Instructions (Notebook): Open your notebook, write today’s date and the title Triangle Inequalities with Algebraic Sides — Reflection (Day 3). Complete the 3–2–1 prompts in full sentences.

3–2–1 Reflection

3 things I can now do confidently

1. __________________________________________________________
2. __________________________________________________________
3. __________________________________________________________

2 common mistakes I will avoid next time

1. __________________________________________________________
2. __________________________________________________________

1 question I still have (or want to explore next)

____________________________________________________________

Show Sample Responses

3 things I can now do confidently

1. Form the triangle-inequality system for algebraic sides and keep each side positive.
2. Use a compressed range such as $|a-b|<c<a+b$ and intersect with positivity.
3. Convert mixed units and apply step constraints after the continuous interval.

2 common mistakes I will avoid

1. Forgetting strict inequalities; I will keep endpoints open.
2. Ignoring unit conversions before forming inequalities.

1 question I still have — when all three sides depend on $x$, how do I quickly choose the method that minimizes algebra?

Evidence Snapshot (Notebook)

Choose one problem you solved today and justify your interval for $x$ in 3–5 steps: positivity, inequalities or compressed range, solving, intersection with constraints, final set.

Show a Model Snapshot

Example: With $2x+5$, $x+9$, $24$, use $\left|\right(2x+5)-(x+9\left)\right|<24<(2x+5)+(x+9)$ $\Rightarrow$ $|x-4|<24$ and $24<3x+14$ $\Rightarrow$ $\frac{10}{3}<x<28$.

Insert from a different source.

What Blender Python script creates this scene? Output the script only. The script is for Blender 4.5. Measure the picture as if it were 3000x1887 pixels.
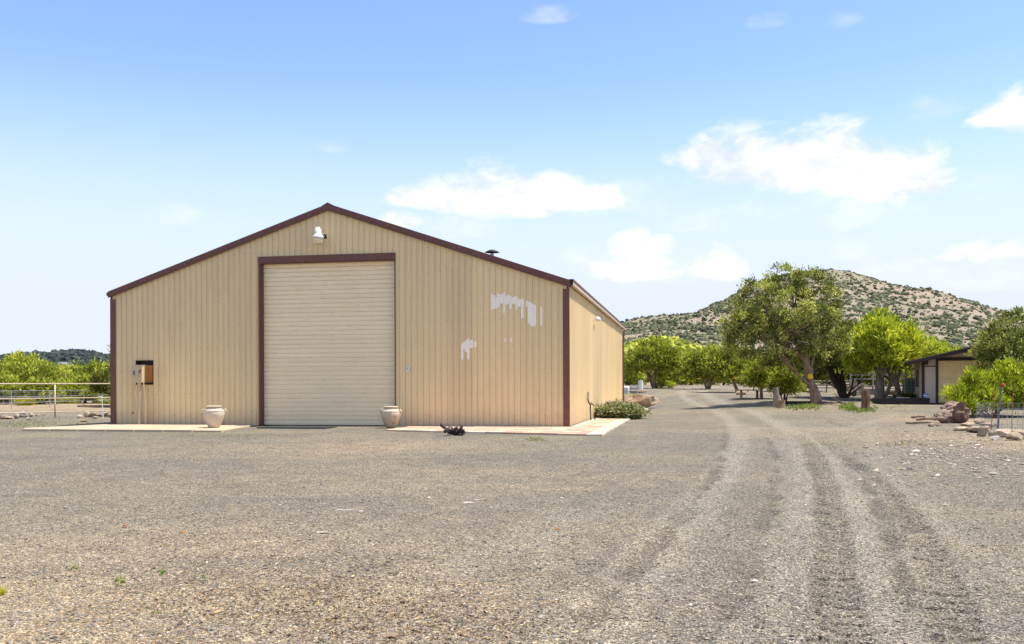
import bpy, math, random
import numpy as np
from mathutils import Vector, Matrix

scene = bpy.context.scene
for o in list(bpy.data.objects):
    bpy.data.objects.remove(o)
C = scene.collection
R = math.radians

# ------------------------------------------------------------------ camera
F, CX, HY, ROLL, EYE = 2750.0, 1500.0, 1128.5, 0.0037, 1.55
cam_d = bpy.data.cameras.new('camera')
cam_d.sensor_width = 36.0
cam_d.lens = F / 3000 * 36
cam_d.shift_y = (HY - 943.5) / 3000
cam_d.clip_start = 0.1
cam_d.clip_end = 30000
cam = bpy.data.objects.new('camera', cam_d)
cam.location = (0, 0, EYE)
cam.rotation_euler = (math.pi / 2, ROLL, 0)
C.objects.link(cam)
scene.camera = cam

# ------------------------------------------------------------------ light
TH = R(10.73)                                   # how far the barn is rotated
EU = Vector((math.cos(TH), -math.sin(TH), 0))   # along its front
EV = Vector((math.sin(TH), math.cos(TH), 0))    # along its side
SUN = (EU * 0.42 + EV * 0.05 + Vector((0, 0, 1))).normalized()
sun_d = bpy.data.lights.new('sun', 'SUN')
sun_d.energy = 2.75
sun_d.angle = R(0.53)
sun_d.color = (1.0, 0.95, 0.87)
sun = bpy.data.objects.new('sun', sun_d)
sun.rotation_euler = SUN.to_track_quat('Z', 'Y').to_euler()
sun.location = (0, 0, 50)
C.objects.link(sun)
EXPOSURE = 1.45
SKY_STRENGTH = 0.15

world = bpy.data.worlds.new('World')
scene.world = world
world.use_nodes = True
wt = world.node_tree
wt.nodes.clear()


class NT:
    """small helper to write node trees"""
    def __init__(self, tree):
        self.t = tree

    def n(self, typ, **kw):
        nd = self.t.nodes.new(typ)
        for k, v in kw.items():
            setattr(nd, k, v)
        return nd

    def link(self, a, b):
        self.t.links.new(a, b)

    def math(self, op, *args, clamp=False):
        nd = self.n('ShaderNodeMath', operation=op, use_clamp=clamp)
        for i, a in enumerate(args):
            if isinstance(a, (int, float)):
                nd.inputs[i].default_value = a
            else:
                self.link(a, nd.inputs[i])
        return nd.outputs[0]

    def mix(self, fac, a, b, blend='MIX'):
        nd = self.n('ShaderNodeMix', data_type='RGBA', blend_type=blend)
        for i, v in ((0, fac), (6, a), (7, b)):
            if isinstance(v, (int, float)):
                nd.inputs[i].default_value = v
            elif isinstance(v, (tuple, list)):
                nd.inputs[i].default_value = (*v[:3], 1)
            else:
                self.link(v, nd.inputs[i])
        return nd.outputs[2]

    def noise(self, vec, scale, detail=3, rough=0.55, distort=0.0):
        nd = self.n('ShaderNodeTexNoise')
        nd.inputs['Scale'].default_value = scale
        nd.inputs['Detail'].default_value = detail
        nd.inputs['Roughness'].default_value = rough
        nd.inputs['Distortion'].default_value = distort
        if vec is not None:
            self.link(vec, nd.inputs['Vector'])
        return nd.outputs['Fac']

    def ramp(self, fac, stops, interp='LINEAR'):
        nd = self.n('ShaderNodeValToRGB')
        nd.color_ramp.interpolation = interp
        e = nd.color_ramp.elements
        while len(e) < len(stops):
            e.new(0.5)
        for el, (p, c) in zip(e, stops):
            el.position = p
            el.color = (*c, 1) if isinstance(c, (tuple, list)) else (c, c, c, 1)
        self.link(fac, nd.inputs[0])
        return nd.outputs[0]

    def rng(self, v, a, b, c=0.0, d=1.0, smooth=True):
        nd = self.n('ShaderNodeMapRange', interpolation_type='SMOOTHSTEP' if smooth else 'LINEAR')
        self.link(v, nd.inputs[0])
        for i, x in enumerate((a, b, c, d)):
            nd.inputs[i + 1].default_value = x
        return nd.outputs[0]


W = NT(wt)
sky = W.n('ShaderNodeTexSky', sky_type='NISHITA')
sky.sun_disc = False
sky.sun_elevation = math.asin(SUN.z)
sky.sun_rotation = math.atan2(SUN.x, SUN.y)
sky.altitude = 1800
sky.air_density = 0.6
sky.dust_density = 0.3
sky.ozone_density = 1.0
tc = W.n('ShaderNodeTexCoord')
sep = W.n('ShaderNodeSeparateXYZ')
W.link(tc.outputs['Generated'], sep.inputs[0])
az = W.math('ARCTAN2', sep.outputs[0], sep.outputs[1])
el = W.math('ARCSINE', sep.outputs[2])
mp = W.n('ShaderNodeMapping')
mp.inputs['Scale'].default_value = (1, 1, 1.9)
W.link(tc.outputs['Generated'], mp.inputs[0])
n1 = W.noise(mp.outputs[0], 16, 7, 0.6, 0.3)
n2 = W.noise(mp.outputs[0], 5.5, 5, 0.6, 0.4)
n3 = W.noise(mp.outputs[0], 2.6, 6, 0.55, 0.2)


def sky_dir(px, py):
    a = math.atan((px - CX) / F)
    e = math.atan((HY - py - ROLL * (px - CX)) / F * math.cos(a))
    return a, e


def cloud_group(blobs):
    cur = None
    for px, py, w, h in blobs:
        a, e = sky_dir(px, py)
        w, h = w / F, h / F
        dx = W.math('MULTIPLY_ADD', az, 1 / w, -a / w)
        de = W.math('MULTIPLY_ADD', el, 1 / h, -e / h)
        df = W.math('MAXIMUM', de, W.math('MULTIPLY', de, -2.3))
        r2 = W.math('MULTIPLY_ADD', df, df, W.math('MULTIPLY', dx, dx))
        if cur is None:
            cur = r2
        else:
            cur = W.math('SMOOTH_MIN', cur, r2, 0.35)
    return cur


# solid cumulus and their thin skirts: (px, py of the flat base, half width, height)
solid = [(1245, 590, 120, 45), (1340, 588, 150, 80), (1450, 590, 150, 112), (1560, 592, 170, 98), (1690, 595, 150, 60),
         (2080, 470, 130, 72), (2180, 500, 170, 118), (2330, 510, 160, 120), (2440, 500, 150, 128), (2560, 530, 150, 105),
         (2660, 545, 130, 112), (2730, 548, 70, 80),
         (1850, 727, 75, 62), (1920, 730, 70, 42), (2110, 790, 90, 74), (1860, 800, 160, 58), (1170, 655, 65, 36),
         (2940, 350, 90, 50), (3010, 350, 90, 90), (2880, 750, 120, 40)]
thin = [(2760, 760, 140, 40), (2930, 760, 160, 60), (1850, 600, 230, 90), (1720, 610, 260, 60), (2080, 655, 120, 62), (2180, 655, 110, 88), (2350, 655, 220, 70),
        (2600, 600, 330, 110), (1350, 690, 150, 70), (2480, 760, 120, 55), (2950, 820, 160, 60), (1750, 760, 120, 50),
        (520, 650, 90, 45), (670, 655, 80, 30), (965, 435, 70, 30), (1610, 55, 90, 32), (2470, 60, 60, 45),
        (2750, 330, 90, 55), (2250, 70, 60, 30), (1950, 800, 250, 90), (2000, 560, 120, 70), (2700, 820, 300, 80)]
rs = cloud_group(solid)
rt = cloud_group(thin)
nn = W.math('MULTIPLY_ADD', n1, 2.0, -1.0)
nm = W.math('MULTIPLY_ADD', n2, 2.0, -1.0)
ms = W.math('ADD', W.math('SUBTRACT', 1.0, rs), W.math('MULTIPLY_ADD', nn, 1.5, W.math('MULTIPLY', nm, 0.5)))
ms = W.rng(ms, -0.3, 0.95)
mt = W.math('ADD', W.math('SUBTRACT', 1.0, rt), W.math('MULTIPLY_ADD', nn, 1.9, W.math('MULTIPLY', nm, 1.2)))
mt = W.rng(mt, -0.2, 1.7, 0.0, 0.36)
# the same kind of scattered cloud over the rest of the dome
outside = W.rng(W.math('ABSOLUTE', az), 0.56, 0.75)
mo = W.math('MULTIPLY', W.rng(W.math('MULTIPLY_ADD', n1, 0.35, n3), 0.72, 0.86), outside)
mo = W.math('MULTIPLY', mo, W.rng(el, 0.0, 0.12))
mask = W.math('MAXIMUM', W.math('MAXIMUM', ms, mt), mo)
# a little veil towards the horizon
veil = W.rng(el, 0.33, 0.07, 0.0, 1.0)
SKYMUL = (1.00, 0.985, 1.02)
skyc = W.mix(1.0, sky.outputs[0], SKYMUL, 'MULTIPLY')
skyc = W.mix(W.math('MULTIPLY', veil, 0.98), skyc, (2.02, 2.16, 2.55))
cl = W.mix(W.rng(n1, 0.36, 0.6), (2.12, 2.22, 2.42), (2.75, 2.75, 2.75))
allc = W.mix(mask, skyc, cl)
bg = W.n('ShaderNodeBackground')
bg.inputs['Strength'].default_value = SKY_STRENGTH
W.link(allc, bg.inputs['Color'])
wo = W.n('ShaderNodeOutputWorld')
W.link(bg.outputs[0], wo.inputs[0])

vs = scene.view_settings
vs.view_transform = 'Standard'
vs.look = 'None'
vs.exposure = EXPOSURE
vs.gamma = 1.0
vs.use_curve_mapping = False
scene.cycles.max_bounces = 6
scene.cycles.transparent_max_bounces = 4

# ------------------------------------------------------------------ where things are
def ss(x, a, b):
    t = np.clip((np.asarray(x, float) - a) / (b - a), 0, 1)
    return t * t * (3 - 2 * t)


def ground_h(x, y):
    """height of the land: flat yard, rising gently behind on the right"""
    x = np.asarray(x, float)
    y = np.asarray(y, float)
    rise = np.interp(y, [0, 40, 56, 66, 80, 100, 130, 200, 400, 9000], [0, 0, .40, .66, 1.0, 1.30, 1.50, 1.9, 6.0, 6.0])
    xb = np.interp(y, [34, 61, 90, 130], [3.5, 8.5, 4.0, -10])
    w = ss(x, xb, xb + 8)
    left = np.interp(y, [0, 95, 160, 400, 9000], [0, 0, .6, 3.0, 3.0])
    return rise * w + left * (1 - w)


def ray(px, py):
    X, Y = px - CX, py - HY
    return (X - ROLL * Y) / F, (X * ROLL + Y) / F


YS = np.geomspace(2, 400, 1400)


def at(px, py):
    rx, ry = ray(px, py)
    hit = np.nonzero(EYE - ry * YS <= ground_h(rx * YS, YS))[0]
    y = float(YS[max(0, (hit[0] if len(hit) else len(YS)) - 1)])
    if y < 39:
        y = EYE / ry
    return Vector((rx * y, y, float(ground_h(rx * y, y))))


def P(px, py, d):
    rx, ry = ray(px, py)
    return Vector((rx * d, d, EYE - ry * d))


def foot(px, d):
    x = (px - CX) / F * d
    return Vector((x, d, float(ground_h(x, d))))


# ------------------------------------------------------------------ object helpers
def tag(o, label=None, cat=None, group=None, kind=None):
    if label:
        o['label'] = label
    if cat:
        o['category'] = cat
    if group:
        o['group'] = group
    if kind:
        o['kind'] = kind
    return o


def thing(name, label, cat, loc=(0, 0, 0), rz=0.0, group=None):
    o = bpy.data.objects.new(name, None)
    o.empty_display_size = 0.2
    o.location = loc
    o.rotation_euler = (0, 0, rz)
    C.objects.link(o)
    return tag(o, label, cat, group)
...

Commitment Plan (Notebook)

• Action 1 (Tomorrow): _____________________________________________
• Action 2 (This week): ____________________________________________

Show Example Commitments

• Review 3 absolute-value inequalities and rewrite each as a compound inequality before solving.
• Create one mixed-units problem and solve it twice to compare incorrect vs. correct unit handling.